ニワトリのたまご

宇宙とソフトウェア開発

【書評】単体テストの考え方/使い方

私のプロジェクトではテストコードがなく常に人手を介してテストを実施している。そこでテストコードを導入したいと考え、指針を探していた。世間には単体テスト結合テストの手法に関する書籍が多い中、本書は良いテストとは何かを深く掘り下げており、最適な内容だった。

著者はVladimir Khorikov氏。アメリカのソフトウェアエンジニアでPluralsightという学習サービスで講師も務めている。ブログも最近までは更新されているようだ。

enterprisecraftsmanship.com

この本は私のように、これからテストコードを書いていきたい人がぜひ読むべき一冊だ。本書では良い単体テストが備えるべき性質を4つ挙げており、それらの性質を備えるためにテストコードで考慮するべき事項を解説している。

  • 退行に対する保護: テスト実行時になるべくたくさんのプロダクションコードを含めること
  • リファクタリングへの耐性: 内部的なコードではなくテスト対象の実行結果をテストする
  • 迅速なフィードバック: テストを速やかに行えるようにする(実行時間、準備の容易性)
  • 保守のしやすさ: テストケースのサイズを小さく、プロセス外依存を少なく

また、単体テスト/結合テストで注力すべき点や目指す点についても説明しており、テストコードをプロジェクトに導入していく際にどこから取り組むべきなのかの指針を与えてくれる。

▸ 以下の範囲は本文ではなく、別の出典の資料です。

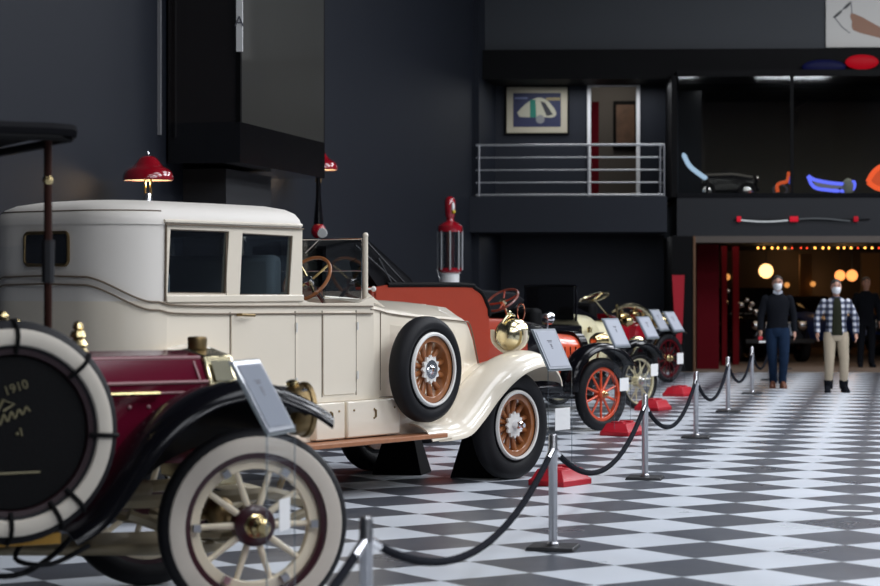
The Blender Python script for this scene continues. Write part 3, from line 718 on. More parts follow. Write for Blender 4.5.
MB().tube([V(-3.0, -.6, .46), V(-3.0, .6, .46)], .05).ball(V(-3.0, 0, .46), .13).build('rear_axle', 'khaki', E1)
MB().box(V(-.7, 0, .60), (.8, .4, .1)).build('engine_sump', 'khaki', E1, bevel=.04)
MB().loft([[V(u, a*w_, z0+b_*h_) for a, b_ in ((-1, 0), (1, 0), (1, 1), (-1, 1))] for u, w_, z0, h_ in ((-1.15, .28, .33, .04), (-.6, .3, .30, .05), (-.1, .28, .27, .07), (.1, .2, .28, .06))]).build('undertray', 'khaki', E1, bevel=.02)
# hood: upper faceted part and lower sides
zt = 1.262
def hsec(u, w, k=1): 
    h = [(w, .74), (w, 1.125), (w-.02, 1.14), (w*.70, zt-.015), (w*.66, zt), (0, zt+.02)]
    return [V(u, a, z) for a, z in h] + [V(u, -a, z) for a, z in h[-2::-1]]
MB().loft([hsec(-.95, .42), hsec(-.08, .34)]).build('hood', 'maroon', E1, ang=20)
for s in (1, -1):
    def hv(u, f): return (.42 + (u+.95)/.87*(-.08))*f
    for zz_, f in ((1.135, 1.0),):
        lines(E1, 'coach_line', [V(-.95, s*(hv(-.95, f)+.002), zz_), V(-.08, s*(hv(-.08, f)+.002), zz_)], .008, 'pink')
        lines(E1, 'coach_line', [V(-.95, s*(hv(-.95, f)+.002), zz_-.05), V(-.08, s*(hv(-.08, f)+.002), zz_-.05)], .005, 'pink')
    lines(E1, 'coach_line', [V(-.95, s*(hv(-.95, .68)+.004), zt-.012), V(-.08, s*(hv(-.08, .68)+.004), zt-.012)], .009, 'pink')
    lines(E1, 'coach_line', [V(-.12, s*(hv(-.12, .72)+.006), zt-.03), V(-.12, s*(hv(-.12, .97)+.004), 1.145)], .006, 'pink')
    MB().tube([V(-.62, s*.40, 1.085), V(-.62, s*.43, 1.085), V(-.36, s*.41, 1.085), V(-.36, s*.37, 1.085)], .012).build('hood_handle', 'brass', E1)
    for k in range(9):
        for j in range(2): MB().ball(V(-.9+.1*k, s*(hv(-.9+.1*k, 1)+.002), 1.02-.2*j), .010, 8).build('rivet', 'pink', E1)
# radiator
rd = MB().loft([[V(u, a*.36, .62+b_*.65) for a, b_ in ((-.95, 0), (-1, .3), (-.98, .74), (-.66, .985), (0, 1.03), (.66, .985), (.98, .74), (1, .3), (.95, 0))] for u in (-.07, .09)]).build('radiator_shell', 'palebrass', E1, bevel=.01)
MB().loft([[V(u, a*.32, .66+b_*.575) for a, b_ in ((-.95, 0), (-1, .3), (-.98, .74), (-.66, .985), (0, 1.0), (.66, .985), (.98, .74), (1, .3), (.95, 0))] for u in (.085, .1)]).build('core', 'grille', rd)
pp = [(-.045, .77), (-.045, 1.10), (.065, 1.10), (.065, .77)]
MB().plate([(-.045, .7), (.06, .7), (.06, 1.09), (-.045, 1.09)], [], lambda a, b_, t: V(a, .362+t, b_), .004).build('side_core', 'grille', rd)
MB().plate([(-.04, 1.14), (.06, 1.14), (.05, 1.235), (-.04, 1.235)], [], lambda a, b_, t: V(a, .362-(b_-1.12)*.72+t, b_), .006).build('side_core', 'grille', rd)
MB().lathe([(0, 0), (.04, 0), (.04, .02), (.048, .025), (.05, .075), (.046, .085), (0, .088)], c=V(0, 0, 1.262), n=20).build('radiator_cap', 'oldbrass', E1)
# body behind the dash
def bsec2(u, w, z0, z1, r=.04):
    h = [(w-.05, z0), (w, z0+.1), (w, z1-r), (w-r*.3, z1-r*.3), (w-r, z1), (0, z1+.01)]
    return [V(u, a, z) for a, z in h] + [V(u, -a, z) for a, z in h[-2::-1]]
MB().loft([bsec2(-1.9, .64, .58, 1.36), bsec2(-1.2, .62, .58, 1.36), bsec2(-1.02, .56, .6, 1.36), bsec2(-.93, .5, .62, 1.34)]).build('body', 'maroon2', E1)
MB().loft([bsec2(-3.6, .6, .62, 1.45), bsec2(-3.3, .68, .6, 1.5), bsec2(-2.3, .68, .58, 1.3), bsec2(-1.9, .64, .58, 1.3)]).build('rear_body', 'maroon2', E1)
MB().box(V(-1.98, 0, 1.42), (.2, 1.15, .4)).build('front_seat', 'leather', E1, bevel=.06)
MB().box(V(-3.2, 0, 1.55), (.25, 1.2, .4)).build('rear_seat', 'leather', E1, bevel=.06)
# fenders and running board
lip = [q(x, y, .84) for x, y in ((75, 540), (100, 524), (122, 498), (142, 468), (160, 445), (178, 427), (198, 412), (222, 400), (248, 393.5), (275, 394), (298, 402), (318, 411), (336, 423))]
fender(ma, lip, .40, .84, .055, 'black', 'front_fender', lip=.02)
fender(ma, lip, -.40, -.84, .055, 'black', 'front_fender', lip=.02)
for s in (1, -1):
    up = spline([(a, 0, b_) for a, b_ in lip[:12]], 3); secs = []
    for p in up: secs.append([V(p.x, s*.525, p.z+.02), V(p.x, s*.51, p.z+.02), V(p.x, s*.42, max(p.z-.26, .50)), V(p.x, s*.435, max(p.z-.26, .50))])
    MB().loft(secs).build('fender_valance', 'black', E1, ang=60)
    MB().box(V(-1.75, s*.66, .48), (1.5, .34, .035)).build('running_board', 'leather', E1)
    MB().box(V(-1.75, s*.84, .465), (1.5, .02, .05)).build('board_edging', mat('yellow_brass_edge', (.55, .3, .06), .35, .7) if s > 0 else 'brass', E1)
    rl2 = [(-3.55, .6), (-3.42, .88), (-3.0, 1.02), (-2.6, .88), (-2.45, .5)]
    fender(ma, rl2, s*.52, s*.84, .05, 'black', 'rear_fender', lip=.02)
MB().tube(spline([V(-1.05, .60, .48), V(-1.15, .65, .36), V(-1.0, .70, .33), V(-.8, .66, .40)], 5), .012).build('hose', 'rubber', E1)
MB().tube(spline([V(-1.6, .60, .42), V(-1.4, .62, .32), V(-1.15, .64, .28), V(-.95, .6, .36), V(-.8, .55, .48)], 5), .014).build('hose', 'rubber', E1)
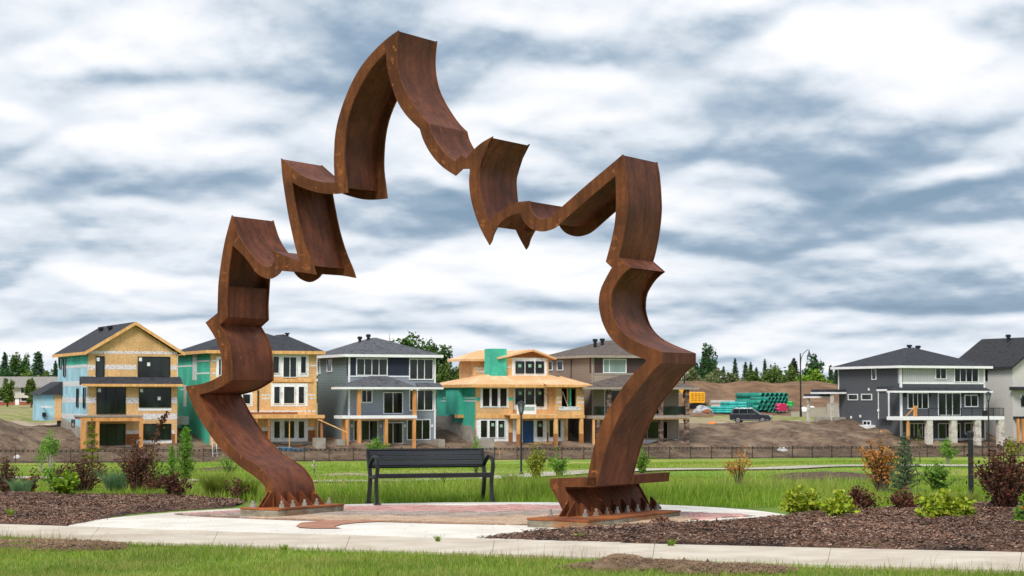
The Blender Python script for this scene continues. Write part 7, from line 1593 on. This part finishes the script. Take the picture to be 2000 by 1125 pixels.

本書で特に印象的だったのは、「コードもテストも負債である」という考え方だ。テストは多ければ多いほど良いと考えがちだが、実際にはコードもテストも増えるほどバグのリスクが高まり、保守コストも上がる。そのため、テストを資産ではなく負債と捉え、最小限で最大の価値を生むよう設計するべきだと説いている。

よくある誤解の一つが、テストの網羅率を100%にするべきという考えだ。網羅率を100%にすると、重要なロジックがない部分にもテストを書かなければならない。しかし、本書では「取るに足らないコードにはテストを書かず、重要なロジックに集中するべき」と述べている。

さまざまなロジックに対してどうテストを書くかというのはよく議論されるが、テストを書かなくてもよい点に言及しているのは他の書籍ではあまり見られない視点であり、コードとテストに対する考え方を見直すきっかけになった。